Ve bence Firavun sisteminin en ilginç ve en ibretlik karakterine geldik; Belam. Belam’a dair okumalar yaptığımızda karşımıza şöyle bir tanımlama çıkıyor; hak ve hakikati gördükten sonra onu bırakıp şeytanın peşine düşenin kötü durumu ifade edilmektedir. Belam, rivayetlerde duası Allah tarafından ret edilmeyen kul olarak geçiyor. Ama daha sonra kibir ve dünyevî arzular sebebiyle sapıklığa düştüğü not düşülüyor. Yani “hakkı bilip hak ile batılı bile bile karıştıran” karakter. Kitabımızda Belam’ın ismi verilmeden (Ki Kur’an batıl şahsiyetlerin isimlerine yer vermemiş, lakabları ve genel tanımlarla ifadelendirmiştir. Hakkın temsilcilerini ise isim isim bildirmiştir. Buna tüm peygamber efendilerimiz en iyi örnektir) “Onlara şu adamın kıssasını anlat: Ona âyetlerimiz hakkında bilgiler verdik ve o -bunlara önce uyduğu halde- daha sonra bunlardan tamamen sıyrılıp uzaklaştı; şeytan onu peşine taktı ve bu suretle azgınlardan biri haline geldi. Biz dileseydik o kişiyi âyetlerimizle yüceltirdik; fakat o dünyaya sımsıkı sarıldı, ihtiraslarına uydu. -Allah’ın âyetleriyle bilgilendirdiği, fakat tabiatının kötülüğü yüzünden bu bilgileri daima dünya menfaatlerine âlet eden- bu adamın durumu, kovsan da kendi haline bıraksan da dilini sarkıtıp durmadan soluyan köpeğin durumuna benzer. İşte âyetlerimizi yalanlayanların hali budur. Bu kıssayı anlat, belki düşünür, öğüt alırlar.” (A’râf; 175-176) Belam’ı da özetlersek Hakkı bildiği halde hak ile batılı günün güç sahibi liderlerin istediği doğrultuda karıştırmasıdır.

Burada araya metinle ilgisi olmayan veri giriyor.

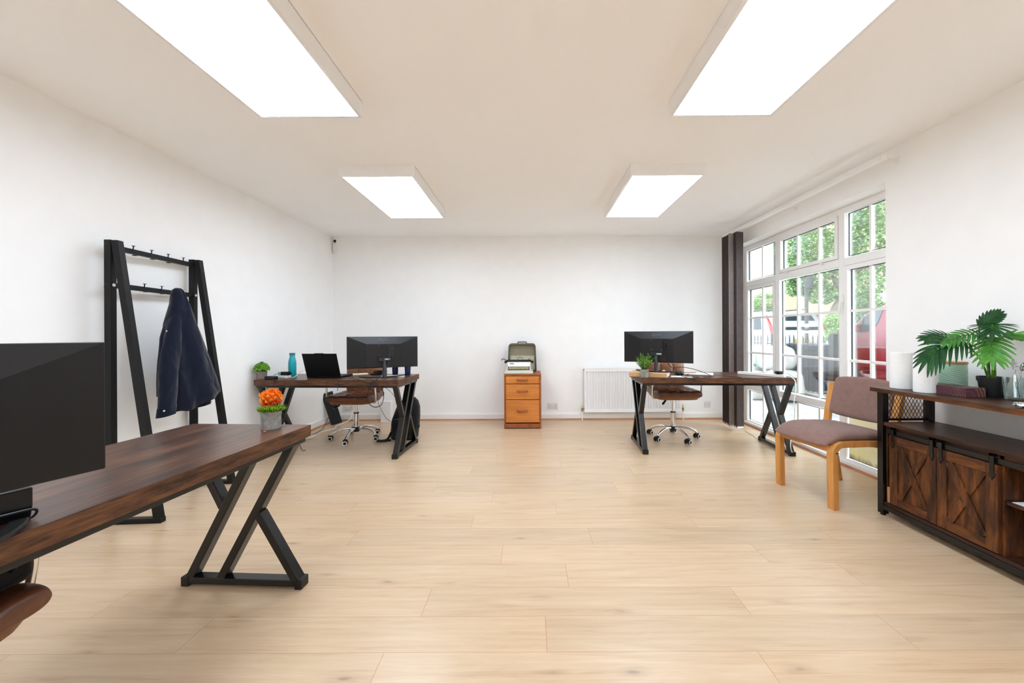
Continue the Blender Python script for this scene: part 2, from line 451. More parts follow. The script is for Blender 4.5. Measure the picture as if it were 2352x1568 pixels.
def yellow_panel():
    t = NT('stained_panel'); sep = t.n('SeparateXYZ'); t.set(sep.inputs[0], t.n('TexCoord').outputs['Object'])
    n = t.noise(t.coords(), 14, 6, 0.65); b = t.noise(t.coords(), 3, 4)
    base = t.ramp(b, [(0.35, srgb(246, 238, 170)), (0.65, srgb(252, 249, 214))])  # yellow paled to stand in for daylight coming through the panel
    m = t.math('ADD', sep.outputs[2], t.math('MULTIPLY', n, -0.12))
    mould = t.ramp(m, [(-0.03 + 0.03, (1, 1, 1, 1)), (0.045, (0, 0, 0, 1))])
    return t.bsdf(t.mix(t.math('MULTIPLY', mould, 0.85), base, srgb(60, 54, 34)), 0.6)
M['ypanel'] = yellow_panel()
def sack_mat():
    t = NT('woven_sack'); w = t.n('TexWave', {'wave_type': 'BANDS', 'bands_direction': 'X'}); t.set(w.inputs['Vector'], t.coords())
    w.inputs['Scale'].default_value = 1.1; w.inputs['Distortion'].default_value = 2.0
    n = t.noise(t.coords(), 7, 4)
    base = t.ramp(n, [(0.35, srgb(160, 157, 150)), (0.65, srgb(188, 186, 180))])
    st = t.ramp(w.outputs[0], [(0.9, (0, 0, 0, 1)), (0.95, (1, 1, 1, 1))])
    return t.bsdf(t.mix(t.math('MULTIPLY', st, 0.7), base, srgb(84, 128, 116)), 0.8, bump=n, bstr=0.5, bdist=0.03)
M['sack'] = sack_mat()
def box_mat():
    t = NT('maroon_gold_print'); w = t.n('TexWave', {'wave_type': 'RINGS', 'rings_direction': 'SPHERICAL'})
    t.set(w.inputs['Vector'], t.coords((1, 1, 1), loc=(0.05, 0.02, 0.01))); w.inputs['Scale'].default_value = 26; w.inputs['Distortion'].default_value = 6; w.inputs['Detail Scale'].default_value = 0.8
    n = t.noise(t.coords(), 9, 2)
    line = t.math('MULTIPLY', t.ramp(w.outputs[0], [(0.86, (0, 0, 0, 1)), (0.95, (1, 1, 1, 1))]), t.ramp(n, [(0.46, (0.15, 0.15, 0.15, 1)), (0.62, (1, 1, 1, 1))]))
    return t.bsdf(t.mix(line, srgb(84, 44, 56), srgb(196, 142, 84)), 0.5)
M['giftbox'] = box_mat()
def emit_mat():
    t = NT('light_diffuser'); e = t.n('Emission'); v = t.noise(t.coords(), 2, 1)
    t.set(e.inputs[0], t.ramp(v, [(0, (0.81, 0.945, 1.11, 1)), (1, (0.815, 0.95, 1.11, 1))])); e.inputs[1].default_value = 11.2
    t.t.links.new(e.outputs[0], t.out.inputs[0]); return t.m
M['emit'] = emit_mat()

# ------------------------------------------------------------------ the room
XL, XR, YB, YF, H = -2.79, 2.716, 5.469, -3.4, 2.585
WY0, WY1, WZ = 2.962, 5.19, 2.35            # window opening
def build_floor():
    W, L, P0 = 0.187, 1.41, 1.465
    offs = {-1: -0.56, 0: 0.056, 1: -0.474, 2: 0.175, 3: -0.163, 4: 0.35}
    x0, x1 = XL - 0.05, 2.9
    vs, fs, uvs, rnd = [], [], [], []
    j0 = math.floor((YF - P0) / W); j1 = math.ceil((YB - P0) / W)
    r = random.Random(5); last = 0
    for j in range(j0, j1):
        ya, yb = P0 + j * W, P0 + (j + 1) * W
        if j in offs: o = offs[j]
        else:
            o = last + r.choice([0.42, 0.55, 0.68, 0.8, 0.95])
        last = o
        k0 = math.floor((x0 - o) / L)
        while o + k0 * L < x1:
            a = o + k0 * L; b = a + L; ca, cb = max(a, x0), min(b, x1)
            if cb > ca:
                n = len(vs)
                vs += [(ca, ya, 0), (cb, ya, 0), (cb, yb, 0), (ca, yb, 0)]; fs.append((n, n + 1, n + 2, n + 3))
                uvs += [(ca - a, 0), (cb - a, 0), (cb - a, W), (ca - a, W)]
                c = (r.random(), r.random(), r.random(), 1); rnd += [c] * 4
            k0 += 1
    me = bpy.data.meshes.new('floor'); me.from_pydata(vs, [], fs)
    ul = me.uv_layers.new(name='board')
    for i, u in enumerate(uvs): ul.data[i].uv = u
    ca = me.color_attributes.new('board_rnd', 'FLOAT_COLOR', 'CORNER')
    for i, c in enumerate(rnd): ca.data[i].color = c
    me.materials.append(M['floor'])
    o = bpy.data.objects.new('floor', me); COL.objects.link(o); o['kind'] = 'structure'
build_floor()
struct('ceiling', MB().box(XL - 0.1, XR + 0.25, YF - 0.1, YB + 0.1, H, H + 0.12), M['ceil'])
struct('wall_left', MB().box(XL - 0.12, XL, YF - 0.1, YB + 0.12, -0.05, H), M['wall'])
struct('wall_back', MB().box(XL, XR + 0.24, YB, YB + 0.12, -0.05, H), M['wall'])
struct('wall_front', MB().box(XL, XR + 0.24, YF - 0.12, YF, -0.05, H), M['wall'])
wr = MB()
wr.box(XR, XR + 0.24, YF, WY0, -0.05, H).box(XR, XR + 0.24, WY1, YB, -0.05, H).box(XR, XR + 0.24, WY0, WY1, WZ, H)
struct('wall_right', wr, M['wall'])
def skirting_profile(): return [(0, 0), (0.018, 0), (0.018, 0.075), (0.012, 0.092), (0, 0.095)]
struct('baseboard_left', MB().prism([(XL + a, b) for a, b in skirting_profile()], YF, YB, 'y'), M['skirt'])
struct('baseboard_back', MB().prism([(YB - a, b) for a, b in skirting_profile()], XL, XR, 'x'), M['skirt'])
struct('baseboard_right', MB().prism([(XR - a, b) for a, b in skirting_profile()], YF, WY0, 'y').prism([(XR - a, b) for a, b in skirting_profile()], WY1, YB, 'y'), M['skirt'])
def bead(): return [(0, 0), (0.018, 0), (0.015, 0.009), (0.008, 0.015), (0, 0.018)]
struct('trim_1', MB().prism([(XL + .018 + a, b) for a, b in bead()], YF, YB, 'y'), M['beady'])
struct('trim_2', MB().prism([(YB - .018 - a, b) for a, b in bead()], XL + .03, XR - .03, 'x'), M['bead'])
struct('trim_3', MB().prism([(2.836 - a, b) for a, b in bead()], WY0, WY1, 'y'), M['beady'])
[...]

Günümüzde belamlaşmadan ilminin hakkını veren, firavunun torunlarının ürettiği yalanlara itibar etmeden Hakkı söylemeye devam eden herkese selam ederiz.
Firavun sistemini anlamak için çok büyük kitaplar karıştırmaya da gerek yoktur. Kitabımızı açıp aklıselim ile okuduğumuzda bize hakikatler açılacaktır. Fakat o ayetleri güç sahiplerinin yaptıklarını tevil etmek için kullanmak tercih edilirse Kur’an bize onların sonlarını da söylüyor: Bu dünyada Kızıldeniz’in dibi, ahirette olanlara da hep beraber şahit olacağız.